Despite casting a wide net when considering jobs, Bradley was ultimately lured back to a familiar place – his alma mater, Lincoln University – to take on a full-time position as a Reference and Instruction Librarian. Since joining the academic faculty at Lincoln’s Inman E. Page Library, Bradley has continued his impressive work habits and sought out new opportunities for leadership and scholarly work. His CV now includes such accomplishments as:

  • Vice President of the Faculty Senate at Lincoln University
  • Executive board membership for the Black Caucus of American Librarians
  • Conference committee member of the American Library Association, which hosts over 50,000 attendees annually
  • Membership on the Business Reference Association in Librarianship Leadership Committee
  • Winner of the 2017 Global Financial Data Academic Business Librarianship Travel Award
  • Lecturer and research presenter at universities and conferences nationwide
  • Poll judge assisting with voter registration
  • Alumni panelist for the 2016 iSchool Inclusion Institute (i3)

Such an active list of service certainly requires discipline and resourcefulness. When asked how he juggles all of his professional commitments, Bradley says, “I live by my Google calendar. Facebook helps for quick communication. That all keeps me organized.” His i3 experience and network has proven helpful, too. “I still talk to people from i3, like 2011 alums, Marcia Macintosh and Twanna Hodge,” he noted. “We talk about classes we’re teaching and career opportunities. It gives me a good set of ideas, and we can experiment and see how our ideas work at our different schools.”

Most recently, Bradley has developed a passion for challenging the status quo of information consumption. Particularly in the realm of politics, he wants to encourage people to be more critical in their evaluation of information quality and credibility. “People can get pretty depressed,” he said in our interview, “so they need to stay positive, keep their heads up, and vote. We have access to a wide variety of information, but now we have confusion between facts and alternative facts. So make sure to do a ‘C.R.A.P.’ test [research source evaluation for currency, reliability, authority, and purpose/point-of-view.] Is [your source] credible? Which resources are being used? How old is it?” He also wants people to branch out and expand their intellectual horizons. As he puts it, “Be curious! Go to the county clerk’s office – or better yet, to your library! When in doubt, talk to a librarian. They’ll put you in the right place.”
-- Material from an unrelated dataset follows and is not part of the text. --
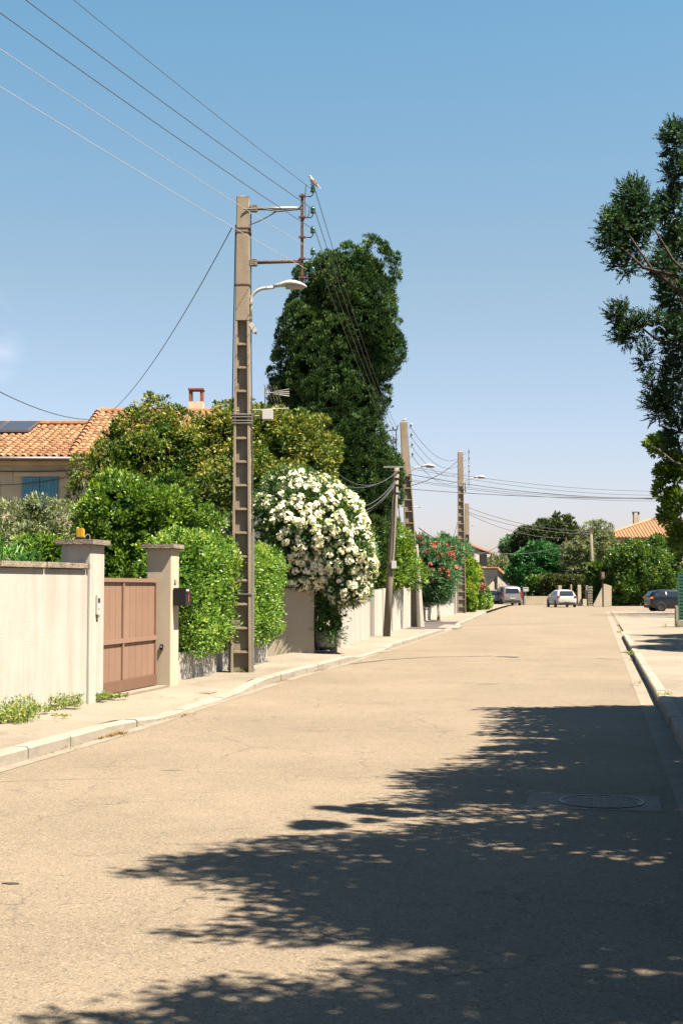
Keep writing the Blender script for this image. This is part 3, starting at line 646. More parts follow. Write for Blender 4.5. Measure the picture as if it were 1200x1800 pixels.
# ================================================================ POLES
def ladder_pole(label, base, h, wb, wt, solid_from, nr, ang=0, lean=(0, 0), group='concrete ladder poles along the left pavement', n_sides=None, dep=.26):
    t = thing('utility_pole', label, 'utility pole', base, ang, group)
    hw = lambda z: (wb+(wt-wb)*z/h)/2
    def slab(x0f, x1f, y0, y1, z0, z1, nm, m, bev=.006):
        mb = MB(); vs = []
        for z in (z0, z1):
            a, b = x0f(z), x1f(z); lx, ly = lean[0]*z/h, lean[1]*z/h
            vs += [(a+lx, y0+ly, z), (b+lx, y0+ly, z), (b+lx, y1+ly, z), (a+lx, y1+ly, z)]
        mb.add(vs, [(0, 3, 2, 1), (4, 5, 6, 7), (0, 1, 5, 4), (1, 2, 6, 5), (2, 3, 7, 6), (3, 0, 4, 7)]); return mb.build(nm, m, t, bevel=bev)
    rw = .045; dp = dep/2
    slab(lambda z: -hw(z), lambda z: -hw(z)+rw, -dp, dp, 0, solid_from, 'side_rail', 'pole_concrete')
    slab(lambda z: hw(z)-rw, lambda z: hw(z), -dp, dp, 0, solid_from, 'side_rail', 'pole_concrete')
    slab(lambda z: -hw(z), lambda z: hw(z), -dp, dp, solid_from, h, 'shaft', 'pole_concrete', .012)
    slab(lambda z: -hw(z)+rw, lambda z: hw(z)-rw, -dp*.35, dp*.3, 0, solid_from, 'web', 'web_concrete', 0)
    for i in range(nr):
        z = .38+(solid_from-.38)*i/nr
        slab(lambda z_: -hw(z)+rw, lambda z_: hw(z)-rw, -dp+.012, -dp*.35, z-.026, z+.026, 'rung', 'pole_concrete', .012)
    mb = MB(); lx = lean[0]; mb.add([(lx-hw(h), lean[1]-dp, h), (lx+hw(h), lean[1]-dp, h), (lx+hw(h), lean[1]+dp, h), (lx-hw(h), lean[1]+dp, h), (lx, lean[1], h+.05)], [(0, 1, 4), (1, 2, 4), (2, 3, 4), (3, 0, 4)]); mb.build('cap', 'concrete_kerb', t)
    return t
p1 = G(424, 1182, .12); P1Y = p1.y
z_at = lambda py, Y: W(600, py, Y).z
pole1 = ladder_pole('nearest concrete ladder pole, with rusty insulator rack and street lamp, in front of the hedge', (p1.x, p1.y, .1), z_at(349, P1Y)-.1, .36, .215, z_at(566, P1Y)-.1, 14)
def x_at(px, Y): return (px-600)/F*Y*1.0
p2 = G(729, 1101, .12)
t2x = W(709, 743, p2.y)
pole2 = ladder_pole('second concrete ladder pole, leaning left, with insulators on both sides', (p2.x, p2.y, .1), t2x.z-.1, .50, .28, z_at(838, p2.y)-.1, 12, lean=(t2x.x-p2.x, 0))
mb = MB(); mb.tube([(.20, -.2, 0), (.06, -.18, 3.2)], [.15, .06], 8); mb.build('cable_cover', 'render', pole2)
p3 = G(811, 1077.5, .12); t3 = W(808.5, 795, p3.y)
pole3 = ladder_pole('third concrete ladder pole beside the red oleanders, with a street lamp', (p3.x, p3.y, .1), t3.z-.1, .50, .31, z_at(855, p3.y)-.1, 16, lean=(t3.x-p3.x, 0))
p4 = Vector((W(820, 900, 122).x, 122, 0)); pole4 = ladder_pole('farthest concrete ladder pole, partly behind the third one', (p4.x, p4.y, 0), z_at(885, 122), .5, .36, z_at(940, 122), 12)
# cables and cover strips on pole 1
mb = MB(); hw = .17
for (x, y, z0, z1, r, m_) in ((.20, -.02, 0, 2.55, .035, 'galv'),):
    mb = MB(); mb.box((x, y, (z0+z1)/2), (.05, .07, z1-z0)); mb.build('cable_cover', m_, pole1, bevel=.008)
mb = MB(); mb.box((-.20, .02, 1.25), (.05, .06, 2.5)); mb.build('cable_cover', 'galv', pole1, bevel=.008)
mb = MB(); mb.tube([(.19, -.05, 2.5), (.18, -.05, 4), (.155, -.03, 6), (.14, -.02, 8.2)], .012, 6); mb.build('cable', 'wire', pole1)
mb = MB(); mb.tube([(-.19, -.05, 2.5), (-.18, -.05, 4), (-.16, -.03, 6), (-.13, -.02, 8.0)], .011, 6); mb.build('cable', 'wire', pole1)
for z, r in ((1.40, .19), (4.42, .175), (4.53, .175)):   # strapping
    mb = MB(); hh = r
    for k in range(2 if z > 4 else 1): mb.box((0, -.002, z+k*.045), (2*hh, .28, .018))
    mb.build('strap', 'galv', pole1)
zl = z_at(735, P1Y)-.1
for z in (7.0, 7.95, 8.02):
    mb = MB(); mb.box((0, 0, z-.1), (.265, .275, .02)); mb.build('strap', 'rust', pole1)
# concrete foot lump
g = G(416, 1177, .12); mb = MB(); bmx = bmesh.new(); bmesh.ops.create_icosphere(bmx, subdivisions=3, radius=1)
for v in bmx.verts: v.co = Vector((v.co.x*.16, v.co.y*.10, v.co.z*.09))*(1+.18*mnoise.noise(v.co*2.2))
me = bpy.data.meshes.new('rock'); bmx.to_mesh(me); bmx.free(); me.materials.append(M['concrete_kerb']); o = link('rock', me); o.location = (g.x, g.y-.08, .16); tag(o, 'pale rounded stone at the foot of the nearest concrete pole', 'rock')
# small aerial box on pole 1
bb = W(470, 729, P1Y); t = thing('junction_box', 'pale square junction box on a rod sticking out right from the nearest concrete pole', 'junction box', (bb.x, bb.y, bb.z))
mb = MB(); mb.box((0, 0, 0), (.20, .12, .19)); mb.build('box', 'white', t, bevel=.015)
mb = MB(); mb.tube([(-.62, .02, -.02), (-.1, .02, -.02)], .02, 6); mb.build('rod', 'galv', t)
mb = MB(); mb.tube([(-.6, -.05, .06), (.38, .03, .12)], .009, 5); mb.build('stay', 'galv', t)
mb = MB(); mb.tube([(0, .02, -.1), (.03, .03, -.16)], .01, 5); mb.build('gland', 'black', t)

# insulator rack
def insulator(par, x, y, z, side=1, s=1.0, hook=.18):
    mb = MB(); mb.tube([(x, y, z), (x+side*hook*.8*s, y, z-.005), (x+side*hook*s, y, z+.03*s), (x+side*hook*s, y, z+.09*s)], .010*s, 6); mb.build('hook', 'rust', par)
    mb = MB(); mb.lathe([(.018*s, .07*s), (.045*s, .075*s), (.048*s, .10*s), (.028*s, .115*s), (.045*s, .13*s), (.040*s, .17*s), (.022*s, .185*s), (.02*s, .2*s), (.001, .21*s)], (x+side*hook*s, y, z), n=12); return mb.build('insulator', 'glass_green', par, smooth=True)
ry1 = P1Y-.02; rackx = W(531, 400, ry1).x
R = thing('insulator_rack', 'rusty vertical insulator rack on two arms at the top of the nearest concrete pole', 'insulator rack', (rackx, ry1, 0))
zz = lambda py: z_at(py, ry1)
mb = MB(); mb.box((0, 0, (zz(341)+zz(497))/2), (.05, .05, zz(341)-zz(497))); mb.build('upright', 'rust', R, bevel=.004)
xL = p1.x+.08-rackx
for py, m_ in ((367, 'galv'), (462, 'rust')):
    mb = MB(); mb.tube([(xL, 0, zz(py)), (0, 0, zz(py-1 if py < 400 else py-3))], .032, 8); mb.build('arm', 'rust' if py > 400 else 'galv', R, smooth=True)
    mb = MB(); mb.box((xL+.11, 0, zz(py)), (.14, .10, .12)); mb.build('bracket', 'coping', R, bevel=.01)
mb = MB(); mb.tube([(xL-.05, -.14, zz(372)), (xL+.25, -.06, zz(368)), (xL+.55, -.05, zz(373)), (xL+.9, -.04, zz(369)), (.0, -.04, zz(362))], .014, 6); mb.build('cable', 'wire', R)
ins = []
for py, pz in ((345, 329), (382, 366), (417, 401), (455, 439), (488, 474)):
    mb = MB(); mb.box((0, -.01, zz(py)), (.12, .07, .03)); mb.build('clamp', 'rust', R)
    insulator(R, .02, 0, zz(py), 1, 1.0, .17 if py != 345 else .17); ins.append(Vector((rackx+.19, ry1, zz(py)+.15)))
mb = MB(); mb.tube([(.07, -.03, zz(325)), (.05, -.03, zz(350)), (.06, -.03, zz(380)), (.03, -.03, zz(388))], .008, 5); mb.tube([(.13, -.02, zz(365)), (.12, -.02, zz(378)), (.08, 0, zz(384))], .007, 5); mb.build('jumper_wire', 'wire', R)

# birds
def bird(loc, rz, s, label):
    me = bpy.data.meshes.new('bird'); o0 = bpy.data.objects.new('tmp', me); C.objects.link(o0)
    bm = bmesh.new(); prof = [(-.155, .006, .0, .018), (-.12, .012, .005, .026), (-.07, .030, .02, .034), (-.02, .048, .035, .045), (.04, .054, .05, .055), (.085, .040, .075, .042), (.11, .030, .105, .033), (.135, .029, .12, .03), (.158, .012, .118, .014), (.175, .004, .112, .005)]
    rings = []
    for x, wy, zc, wz in prof:
        rings.append([bm.verts.new((x, wy*math.cos(a), zc+wz*math.sin(a))) for a in [2*math.pi*k/12 for k in range(12)]])
    for a, b in zip(rings, rings[1:]):
        for k in range(12): bm.faces.new((a[k], a[(k+1) % 12], b[(k+1) % 12], b[k]))
    bm.faces.new(rings[0][::-1]); bm.faces.new(rings[-1]); bm.to_mesh(me); bm.free(); me.materials.append(M['bird'])
    for p in me.polygons: p.use_smooth = True
    C.objects.unlink(o0)
    t = thing('bird', label, 'bird', loc, rz); t.scale = (s,)*3; o0.name = 'body'; C.objects.link(o0); o0.parent = t
    for sd in (-1, 1):
        mb = MB(); mb.add([(.07, sd*.05, .075), (.02, sd*.058, .06), (-.06, sd*.045, .025), (-.13, sd*.022, .008), (-.10, sd*.03, .045), (-.02, sd*.045, .085), (.05, sd*.045, .10)], [tuple(range(7))]); mb.build('wing', 'wing', t)
        mb = MB(); mb.tube([(.02, sd*.02, .0), (.03, sd*.02, -.035), (.05, sd*.02, -.04)], .005, 5); mb.build('leg', 'rust', t)
    mb = MB(); mb.add([(-.13, -.02, .006), (-.13, .02, .006), (-.24, .03, -.02), (-.24, -.03, -.02), (-.13, 0, .014), (-.24, 0, -.012)], [(0, 1, 2, 3), (0, 4, 5, 3), (4, 1, 2, 5)]); mb.build('tail', 'wing', t)
    mb = MB(); mb.lathe([(.007, 0), (.004, .012), (.0005, .024)], (.17, 0, .114), 6, 'x'); mb.build('beak', 'black', t)
    return t
M['bird'] = mat('dove_feathers', (.60, .52, .44), .8, .08, 20); M['wing'] = mat('dove_wing', (.48, .40, .33), .8, .12, 20)
b = ins[0]; t = bird((b.x+.0, b.y, b.z+.075), math.radians(160), .82, 'pale dove perched on the topmost insulator of the rack'); t.rotation_euler = (0, -math.radians(28), math.radians(160))
t = bird((p2.x+(t2x.x-p2.x)-.0, p2.y, t2x.z+.06), math.radians(20), .85, 'small pale bird perched on top of the second concrete pole')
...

So what does the future hold? Bradley loves his job, but he’s interested in the unique leadership challenges of running a library, possibly serving as the director of a business library. He anticipates that libraries will continue to evolve into digital spaces moving forward. “There will be fewer physical books. They won’t be gone, but once you get to the 9th grade in public school you’ll likely get an iPad or other tablet — at my campus, there’s no campus bookstore. You order your books online, so we will likely see e-books [and other electronic resources] continue to gain in popularity.”

As his career continues to develop, it is safe to assume that Bradley will be leading the charge to shape the evolving role of librarians and advocating for good use of libraries. Whether mentoring students on campus, taking on new leadership positions in professional associations, or returning to i3 to serve as a guest lecturer or research advisor, Bradley is committed to supporting and championing the next generation of information leaders. As he succinctly puts it, “the library has all the resources to be successful!”